The game’s setup and turn structure are neither particularly important nor challenging. It’s a card shedding game, where the winner is whoever runs out of cards first. You play numbered cards from your hand, into one of two color-appropriate piles. The numbers on those cards create a range. If somebody has a card in hand that falls within that range, they yell out CABANGA!. And then you rejoice or are annoyed, depending on whether you get to discard cards or have to draw new ones.
Mechanically Cabanga is nothing to write home about. The ease with which you can explain it mirrors the depth of gameplay it offers. That said, the word “gameplay” may be misleading here. Cabanga is the kind of game that thrives off its metagame. Usually, this word describes the tactical and strategic considerations that happen one level above the game itself. We speak of a metagame, when we talk about the assumptions that players bring to the table and how we include them in our strategies.

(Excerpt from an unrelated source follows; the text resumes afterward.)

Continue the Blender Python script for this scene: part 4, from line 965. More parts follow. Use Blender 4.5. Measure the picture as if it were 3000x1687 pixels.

But that is not the kind metagame that Cabanga relies on. Instead it’s more of a literal interpretation of the word. Cabanga’s metagame is about how you play the game, not how you win it. Cabanga’s defining (but not necessarily unique) quality is how it allows players to turn their emotions into a performance. The game’s most entertaining moments happen, when we intentionally overact the emotions we feel. Whether it’s shaking a raised fist out of feigned anger, or the excessive whining over this awful hand of cards we’ve been dealt. Or the vocal outrage at whoever yelled Cabanga just as we tried to play our final card to finish the round. With each round our repertoire of comically exaggerated reactions grows. Sometimes we get to suffer the indignity of an endless string of bad luck, and sometimes everything’s coming up Milhouse and we get to bask in it.

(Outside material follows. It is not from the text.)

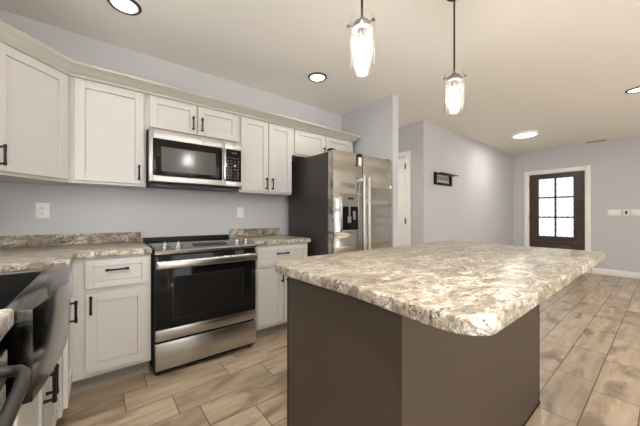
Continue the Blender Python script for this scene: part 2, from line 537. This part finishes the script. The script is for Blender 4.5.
# front door
d1 = bpy.data.objects.new('door_1', None); col.objects.link(d1); d1.location = (XF, 0, 0); d1['kind'] = 'structure'
gy0, gy1, gz0, gz1 = -1.697, -1.115, 0.70, 1.955
y0, y1, z1 = EY0 + .014, EY1 - .014, EZ - .014
p = MB()
p.box(.03, .075, y0, gy0, .012, z1).box(.03, .075, gy1, y1, .012, z1).box(.03, .075, gy0, gy1, gz1, z1)
p.box(.03, .075, gy0, gy1, .012, gz0)
for a, b, c, d in ((gy0 - .028, gy1 + .028, gz1, gz1 + .028), (gy0 - .028, gy1 + .028, gz0 - .028, gz0)): p.box(.018, .032, a, b, c, d, .006)
p.box(.018, .032, gy0 - .028, gy0, gz0, gz1, .006).box(.018, .032, gy1, gy1 + .028, gz0, gz1, .006)
for a, b, c, d in ((-1.70, -1.115, .56, .585), (-1.70, -1.115, .20, .225), (-1.70, -1.675, .225, .56), (-1.14, -1.115, .225, .56)): p.box(.02, .032, a, b, c, d, .005)
p.box(.022, .034, -1.64, -1.175, .265, .52, .010)
p.build('door_leaf', 'door_wood', d1)
gw, gh = (gy1 - gy0 - .03) / 2, (gz1 - gz0 - .06) / 3
mu = MB()
mu.box(.026, .06, gy0 + gw, gy0 + gw + .03, gz0, gz1)
for k in (1, 2): mu.box(.026, .06, gy0, gy1, gz0 + k * gh + (k - 1) * .03, gz0 + k * gh + k * .03)
mu.build('muntins', 'door_wood', d1)
M['came'] = plain('lead_came', srgb(120, 118, 114), 0.5)
for i in range(2):
    for k in range(3):
        a = gy0 + i * (gw + .03); b = a + gw; c = gz0 + k * (gh + .03); d = c + gh
        pn = MB().box(.045, .050, a, b, c, d).build('pane', 'window_glass', d1)
        lt = MB()
        # diamond lattice clipped to the pane
        ph, pv = gw / 3, gh / 3
        for s_ in (1, -1):
            for q in range(-6, 7):
                pts = []
                for z in [c + (d - c) * t / 60 for t in range(61)]:
                    y = a + q * ph + s_ * (z - c) / pv * ph + (0 if s_ > 0 else 0)
                    if a <= y <= b: pts.append((.042, y, z))
                if len(pts) > 2: lt.tube([pts[0], pts[-1]], .0034, 4)
        lt.build('leaded_lattice', 'came', pn)
MB().cyl((.03, -1.845 + .03, 1.44), (.005, -1.815, 1.44), .03, seg=24, bev=.004).build('deadbolt', 'bronze', d1)
h = MB().box(.014, .030, -1.84, -1.79, 1.17, 1.29, .006).cyl((.02, -1.815, 1.24), (-.03, -1.815, 1.24), .011).box(-.04, -.024, -1.825, -1.71, 1.228, 1.250, .006)
h.build('door_handle', 'bronze', d1)
for z in (.35, 1.1, 1.85): MB().cyl((.018, y1 + .006, z - .05), (.018, y1 + .006, z + .05), .009).build('hinge', 'bronze', d1)

# hall door (white, mostly behind the partition)
d2 = bpy.data.objects.new('door_2', None); col.objects.link(d2); d2.location = (XH, 0, 0); d2['kind'] = 'structure'
a, b = DY0 + .014, DY1 - .014
p = MB().box(.03, .04, a + .1, b - .1, .2, 1.95)
p.box(.008, .045, a, a + .11, .01, DZ - .014).box(.008, .045, b - .11, b, .01, DZ - .014)
for c, d in ((.01, .22), (.95, 1.07), (DZ - .125, DZ - .014)): p.box(.008, .045, a + .11, b - .11, c, d)
p.build('door_leaf', 'white', d2)
for z in (.25, 1.06, 1.93): MB().box(-.004, .012, a - .014, a + .022, z - .045, z + .045, .002).cyl((-.006, a, z - .045), (-.006, a, z + .045), .006).build('hinge', 'grey_metal', d2)

# ------------------------------------------------------------ cabinets
def pull(length, horiz=False):
    m = MB()
    h_ = length / 2
    ax = (lambda t, y: (t, y, 0)) if horiz else (lambda t, y: (0, y, t))
    ts = [-1, -.93, -.8, -.6, 0, .6, .8, .93, 1]
    rs = [.0058, .0078, .0082, .0066, .0060, .0066, .0082, .0078, .0058]
    m.tube([ax(t * h_, -.030) for t in ts], rs, 12)
    for s_ in (-1, 1):
        m.cyl(ax(s_ * h_ * .8, -.030), ax(s_ * h_ * .8, 0), .0048, .007, 12)
    return m
pull_v = None; pull_h = None
def add_pull(parent, x, y, z, horiz=False, length=.118):
    o = pull(length, horiz).build('handle', 'black_metal', parent, (x, y, z), label='black bar pull')
    return o

def shaker(x0, x1, z0, z1, rail=.057, t=.019, rec=.008):
    """shaker front in local frame: back at y=0, front at y=-t"""
    m = MB()
    m.box(x0, x0 + rail, -t, 0, z0, z1, .0015, 1).box(x1 - rail, x1, -t, 0, z0, z1, .0015, 1)
    m.box(x0 + rail, x1 - rail, -t, 0, z1 - rail, z1, .0015, 1).box(x0 + rail, x1 - rail, -t, 0, z0, z0 + rail, .0015, 1)
    m.box(x0 + rail + .0015, x1 - rail - .0015, -t + rec, -.001, z0 + rail + .0015, z1 - rail - .0015)
    return m

def cabinet(name, label, loc, rotz, w, z0, z1, depth, doors=(), drawers=(), toe=False, cat='cabinet', group=None, body_poly=None, wing=0):
    """local frame: x 0..w along the front, y=0 the face frame, body to +y. doors: (x0,x1,z0,z1,hx,hz)"""
    group = group or {'wall_cabinet': 'white wall cabinets', 'base_cabinet': 'white base cabinets'}.get(name)
    t = thing(name, label, cat, (loc[0], loc[1], 0), rotz, group)
    m = MB()
    if body_poly: m.prism(body_poly, z0, z1)
    else: m.box(0, w, 0, depth, z0, z1, .001, 1)
    m.build('body', 'cab', t, smooth=False)
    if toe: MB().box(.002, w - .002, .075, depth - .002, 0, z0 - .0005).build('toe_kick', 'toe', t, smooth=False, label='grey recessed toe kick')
    for (a, b, c, d, hx, hz) in doors:
        o = shaker(a, b, c, d).build('door', 'cab', t, (0, -.0015, 0))
        if hx is not None: add_pull(o, hx, -.019, hz)
    for (a, b, c, d, hx, hz) in drawers:
        o = shaker(a, b, c, d, rail=.042).build('drawer', 'cab', t, (0, -.0015, 0))
        if hx is not None: add_pull(o, hx, -.011, hz, True, .128)
    return t

ZU0, ZU1 = 1.372, 2.13
YU = -0.305
G = 'white shaker wall cabinets'
# diagonal corner wall cabinet: the face runs from (-.774,-.61) to (-.469,-.305)
fx0, fy0 = -0.774, -0.610
fw = math.hypot(.305, .305)
def loc45(x, y):   # world -> local of the 45 deg frame
    dx, dy = x - fx0, y - fy0
    c = math.cos(R(45)); return (dx * c + dy * c, -dx * c + dy * c)
poly = [loc45(*q) for q in ((fx0, fy0), (-.4695, -.3055), (-.4695, -.001), (-1.079, -.001), (-1.079, -.610))]
cabinet('wall_cabinet', 'tall single-door white wall cabinet set diagonally in the left corner, at the left picture edge', (fx0, fy0), R(45), fw, ZU0, ZU1, 0,
        doors=[(.014, fw - .014, 1.391, 2.108, .045, 1.478)], body_poly=poly)
xs = -.468
cabinet('wall_cabinet', 'single-door white wall cabinet with handle low on its right, left of the microwave', (xs, YU), 0, .463, ZU0, ZU1, .304,
        doors=[(.034, .445, 1.391, 2.108, .412, 1.476)])
cabinet('wall_cabinet', 'short white two-door wall cabinet directly above the microwave', (-.004, YU), 0, .770, 1.832, ZU1, .304,
        doors=[(.020, .376, 1.853, 2.108, .344, 1.944), (.386, .750, 1.853, 2.108, .418, 1.944)])
cabinet('wall_cabinet', 'tall white two-door wall cabinet between the microwave and the refrigerator', (.767, YU), 0, .603, ZU0, ZU1, .304,
        doors=[(.014, .306, 1.391, 2.108, .279, 1.472), (.314, .593, 1.391, 2.108, .349, 1.472)])
cabinet('wall_cabinet', 'short white two-door wall cabinet above the refrigerator', (1.371, YU), 0, .962, 1.815, ZU1, .304,
        doors=[(.032, .468, 1.836, 2.108, .44, 1.90), (.476, .925, 1.836, 2.108, .505, 1.90)])

# crown moulding following the cabinet fronts
def crown():
    path = [(-1.079, -.62), (fx0 + .0, fy0 - .02), (-.468 + .006, YU - .021), (2.334, YU - .021), (2.334, -.001)]
    prof = [(0, 2.112), (.006, 2.112), (.010, 2.128), (.022, 2.136), (.030, 2.152), (.046, 2.168), (.058, 2.174), (.064, 2.182), (.064, 2.198), (0, 2.198)]
    b = bmesh.new()
    rings = []
    n = len(path)
    for i, (x, y) in enumerate(path):
        P = Vector((x, y))
        def nrm(a, c):
            d = (Vector(c) - Vector(a)).normalized(); return Vector((d.y, -d.x))
        if i == 0: nn = nrm(path[0], path[1]); k = 1
        elif i == n - 1: nn = nrm(path[-2], path[-1]); k = 1
        else:
            a, c = nrm(path[i - 1], path[i]), nrm(path[i], path[i + 1])
            nn = (a + c).normalized(); k = 1 / nn.dot(a)
        rings.append([b.verts.new((x + nn.x * o * k, y + nn.y * o * k, z)) for o, z in prof])
    m = len(prof)
    for A, B in zip(rings, rings[1:]):
        for i in range(m): b.faces.new((A[i], A[(i + 1) % m], B[(i + 1) % m], B[i]))
    b.faces.new(rings[0]); b.faces.new(rings[-1][::-1])
    bmesh.ops.recalc_face_normals(b, faces=b.faces[:])
    mb = MB(); mb._add(b)
    o = mb.build('crown_moulding', 'crown')
    tag(o, 'continuous white crown moulding along the tops of all the wall cabinets', 'moulding')
crown()

ZB0, ZB1 = 0.112, 0.874
YB = -0.610
cabinet('base_cabinet', 'white base cabinet with one drawer over one door, left of the range', (-.444, YB), 0, .434, ZB0, ZB1, .608,
        doors=[(.077, .410, .142, .648, .105, .578)], drawers=[(.077, .416, .676, .856, .240, .789)], toe=True)
cabinet('base_cabinet', 'white base cabinet with one wide drawer over two doors, between the range and refrigerator', (.790, YB), 0, .575, ZB0, ZB1, .608,
        doors=[(.016, .284, .142, .648, .262, .578), (.292, .560, .142, .648, .316, .578)], drawers=[(.012, .563, .676, .856, .270, .789)], toe=True)
# left run (faces +X): local x -> world y, so loc y is the near end
XL = -0.4455
def left_run(name, label, ya, yb, **kw):
    return cabinet(name, label, (kw.pop('xf', XL), ya), R(90), yb - ya, ZB0, kw.pop('z1', ZB1), .585, toe=True, **kw)
left_run('base_cabinet', 'white base cabinet between the inner corner and the far end of the dark sink', -.975, -.612,
         doors=[(.014, .330, .142, .648, .030, .63)], drawers=[(.014, .330, .676, .856, None, None)])
left_run('sink_cabinet', 'white two-door cabinet under the dark apron-front sink', -1.905, -.977, z1=.66, xf=-.480,
         doors=[(.014, .460, .142, .645, .435, .50), (.468, .914, .142, .645, .495, .50)], cat='cabinet')
left_run('base_cabinet', 'white base cabinet end beside the dishwasher', -3.3, -2.65, xf=-.490, doors=[(.014, .636, .142, .648, .60, .578)], drawers=[(.014, .636, .676, .856, .32, .789)])

# ------------------------------------------------------------ worktops
def arc(cx, cy, r, a0, a1, n=8):
    return [(cx + r * math.cos(R(a0 + (a1 - a0) * i / n)), cy + r * math.sin(R(a0 + (a1 - a0) * i / n))) for i in range(n + 1)]
ZT0, ZT1 = .8745, .914
poly = [(-1.078, -.002), (-.008, -.002), (-.008, -.642), (-.40, -.642), (-.415, -.652), (-.418, -.67), (-.418, -.982), (-.972, -.982), (-.972, -1.898), (-.478, -1.898), (-.466, -1.905), (-.461, -1.918), (-.461, -3.3), (-1.078, -3.3)]
t = thing('worktop', 'L-shaped mottled beige and brown granite worktop left of the range, running to the sink corner', 'worktop', (0, 0, ZT0))
MB().prism(poly, 0, ZT1 - ZT0, .0045).build('slab', 'granite', t)
MB().box(-1.077, -.012, -.022, -.002, .0396, .125, .002).build('backsplash', 'granite', t)
MB().box(-1.078, -1.058, -3.3, -.023, .0396, .125, .002).build('backsplash', 'granite', t)
t = thing('worktop', 'short mottled granite worktop between the range and the refrigerator', 'worktop', (0, 0, ZT0))
MB().prism([(.772, -.002), (1.385, -.002), (1.385, -.642), (.772, -.642)], 0, ZT1 - ZT0, .0045).build('slab', 'granite', t)
MB().box(.784, 1.385, -.022, -.002, .0396, .125, .002).build('backsplash', 'granite', t)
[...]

Cabanga is a game that lets us play out a fake competition to entertain ourselves. The simple gameplay and the low tactical depth make sure that at no point will this performative competition run the risk of actually turning into a serious match between players. The scope of emotions we feel is just so that nobody will ever worry about losing face. It’s not only “just a game”, it’s really just emotion theater.
Admittedly, you don’t need to have Cabanga on the table for this. There are certainly other games that prompt us to perform our emotions more reliably and regularly for each other’s entertainment. But Cabanga is one of those games. No more and no less.